A independência não significa isolamento ou falta de accountability.
Como defendem Lastra e outros juristas, o banco central deve prestar contas à sociedade através do Parlamento, com transparência, metas claras e mandatos bem definidos.
A autonomia refere-se ao uso dos instrumentos monetários, não à ausência de responsividade ou controle institucional.
Em um mundo cada vez mais polarizado, onde o populismo se fortalece e a ciência é posta em xeque, defender a independência dos bancos centrais é proteger a racionalidade econômica contra impulsos de curto prazo.
No fundo, trata-se de garantir que a política monetária continue sendo uma ponte de estabilidade em um mar de incertezas.
Sejamos claros: não se trata de elitismo tecnocrático.
Trata-se de um compromisso institucional com a prosperidade coletiva.
Como disse certa vez Armínio Fraga: "Se você coloca um pânico eleitoral dentro do comitê de política monetária, você está pedindo por juros mais altos, mais voláteis, mais inflação, menos crescimento e mais pobreza".
O Brasil, com todos os seus desafios, tem uma experiência que pode inspirar: em meio a governos de diferentes espectros ideológicos, o Banco Central conseguiu preservar sua função técnica.

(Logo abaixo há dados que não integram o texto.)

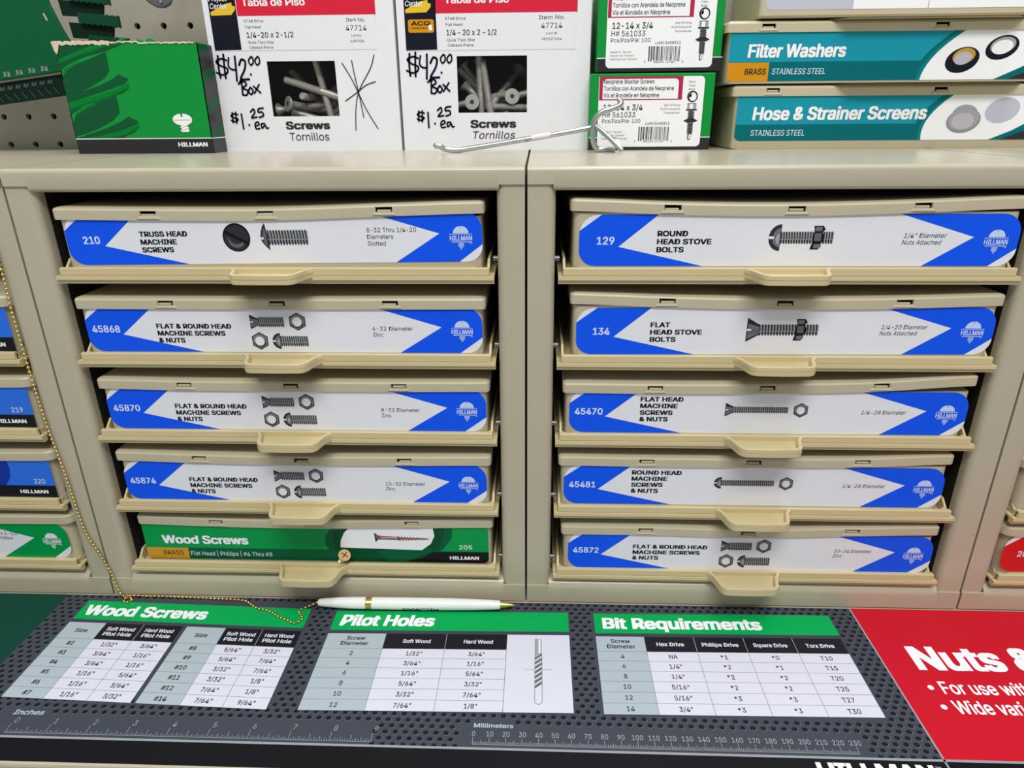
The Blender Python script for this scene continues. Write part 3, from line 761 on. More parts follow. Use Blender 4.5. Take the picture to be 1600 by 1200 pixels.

A aprovação da autonomia formal da instituição em 2021 foi um passo importante, mas a verdadeira independência é cotidiana e cultural.
Ela depende da capacidade de resistir à pressão, da maturidade do debate público e do compromisso das lideranças com a estabilidade de longo prazo.
Diante do avanço de discursos que tentam submeter o conhecimento técnico à lógica eleitoral, é papel de todos os economistas, formuladores de política e cidadãos atentos defender a independência do banco central como um valor fundamental para o bom funcionamento da democracia e da economia, tomando cuidado, ao mesmo tempo para não tornar o assunto um elitismo tecnocrático que deixa a população alheia ao debate, a fim de que a instituição cumpra a sua função da estabilidade da moeda dentro de um Estado Democrático de Direito.
Um beijo no coração de cada um de vocês.